Everyone reading this knows the Indians just defeated the Boston Red Sox, 7-3, to take a commanding 3-1 series lead. But we all know what happened in the 2004 ALCS, and the World Series that followed. That year the Red Sox came back from the largest possible deficit, down 3-0, to the New York Yankees no less. Any team that did that can do what it takes to get to the 2007 World Series. This time, they only need to win 3 straight, not 4, and, while the Cleveland Indians are a good team, they are not the New York Yankees.

The odds are still against Boston. It is unlikely there will be another miracle. But there certainly could be. The Red Sox have bequeathed to baseball an atmosphere of hope, and the Colorado Rockies of 2007 haven’t hurt that atmosphere any. What the Red Sox did in 2004 will be good for baseball as long as baseball lasts. Games … and series … are never over till they’re over. Fans on both sides can enjoy every moment of every game.

Now, do the Sox have another miracle run in them?

Don’t count them out.

Rockie Top

(Or is it Rocky Top?)

The Rockies are at the top of the National League on their way to attempting to gain the summit of the Majors in the coming World Series.

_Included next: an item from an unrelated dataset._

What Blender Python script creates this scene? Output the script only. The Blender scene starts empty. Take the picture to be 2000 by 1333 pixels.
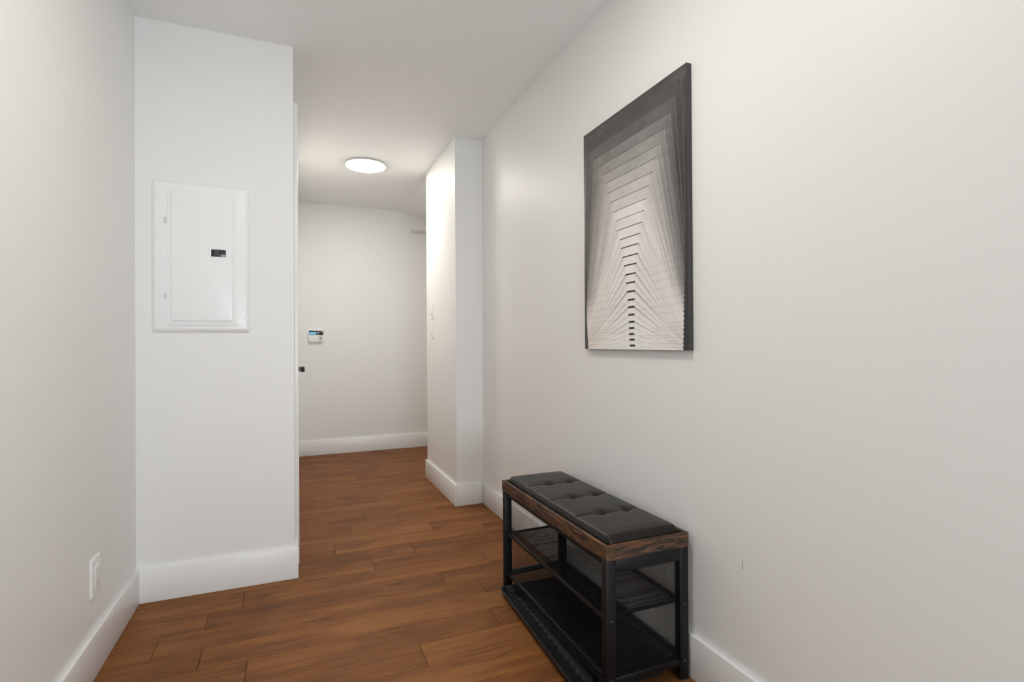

Twenty-one out of 22 games. That’s where the Colorado Rockies stand after their 6-4 win at Coors Field eliminated the Arizona Diamondbacks. If Arizona was thinking The Boston Red Sox did it, they were doing too much thinking and not enough playing. It is too bad that the error by Arizona first baseman Conor Jackson on Willy Taveras’ easy grounder splattered the fourth inning with the unearned runs that led to the victory, robbing the D-Backs of a chance at a Red Sox-like comeback, but there’s no way you can say the unearned runs mean the Rockies didn’t earn their World Series birth.

Series MVP Matt Holliday had the three-run blast that capped a six-run outburst in the fourth inning. The Rockies are definitely on Holliday and the guy’s clutch rep is growing by leaps and bounds.

The Oct. 24 start date of the WS gives the Rocks more than a week off, a record, and a huge rest-up advantage since the Indians and Red Sox give every indication of going seven in the ALCS. The Indians lead the ALCS 2-1 after last night’s victory.

The Rockies’ seven straight wins puts them alone in the company of the Big Red Machine of 1976 as the only teams to start a postseason in such a way.

It’s hard to remember that this invincible-looking team was just one strike from postseason elimination at the end of the season.

The D-Backs have nothing to hang their heads about, though their pain is understandable. “Once the sting of this subsides,” manager Bob Melvin said, “we’ll be able to reflect that we did have a great year.”

Chris Snyder made it close with a three-run homer in the eighth. In the ninth, with a runner at second and the tying run at the plate closer Manny Corpas induced Stephen Drew to pop out on a 3-0 pitch. “If that’s not the tying run,” Melvin said, “then I obviously don’t let him swing. But right there you know you’re going to get a fastball, you know you’re going to get a pitch to drive. He just came off it a hair and popped it up.”

Eric Byrnes made the final out on a check-swing grounder and the celebration was on.